We define cooperative analog-digital signal processing (CADSP) as looking at the issues of using combinations of programmable analog signal processing and digital signal processing techniques for real world processing. Neither analog signal processing or digital signal processing can exist in current technologies without the other; that is, real-world signals are analog while much of the modern control and communication is digital. In the end, the question is where to partition the analog-digital boundry, as shown in Figure 1, to enhance the overall functionality of a system by utilizing analog/digital computations in mutually bene cial way. CADSP allows freedom of movement for the partition between the analog and digital computation. CADSP is a superset of mixed-signal research in that it focuses heavily on algorithms as well as circuit implementation. By adding functionality to our analog systems, we enhance the capabilities of the controlling digital system, and therefore, the entire product under consideration.
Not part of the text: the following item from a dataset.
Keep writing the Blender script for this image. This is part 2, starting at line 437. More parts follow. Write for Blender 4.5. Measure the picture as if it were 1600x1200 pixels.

A full discussion of this partition problem can and will encompass several research papers [3][2][1][6]. The range of applications for these approaches reaches from auditory and speech processing, to beam-forming, multidimensional signal processing, and radar computations, communications processing, and image processing and recognition.

One might wonder why we introduce analog signal processing, since the current framework of immediately digitizing the incoming signal, illustrated as the top half in Figure. 1, seems to be working well in current practice, primarily being driven by transistor scaling and flexibilty of programmability. First, the increasing proliferation of portable electronics has increased emphasis on low-power systems. Functionality, and therefore the amount of signal processing, is often primary constrained fixed power budget, not just simply possible performance; often a project will die if the power budget is too high. A custom analog approach can achieve an increased efficiency (= Bandwidth * Power) by 10^4 over a custom digital approach [17], which could enable many applications years ahead of schedule from a purely digital roadmap. This increase in efficiency can be used for reducing the power efficiency of a given problem, or addressing computational problems that are considered intractable by the current digital roadmap. Second, the system demands on current systems require very high resolution / high performance A/D converters; the resulting A/D converter block is often consuming a large fraction of the power budget, as well as system design time. Many systems are currently intractable because of the resulting A/D converter requirements, either in resolution, system power, or performance requirements. Scaling will not help much in this case, since we have roughly been increasing resolution at 1.5bits / 5 years at the same performance, and quickly running into additional physical limits which might further slow this progress.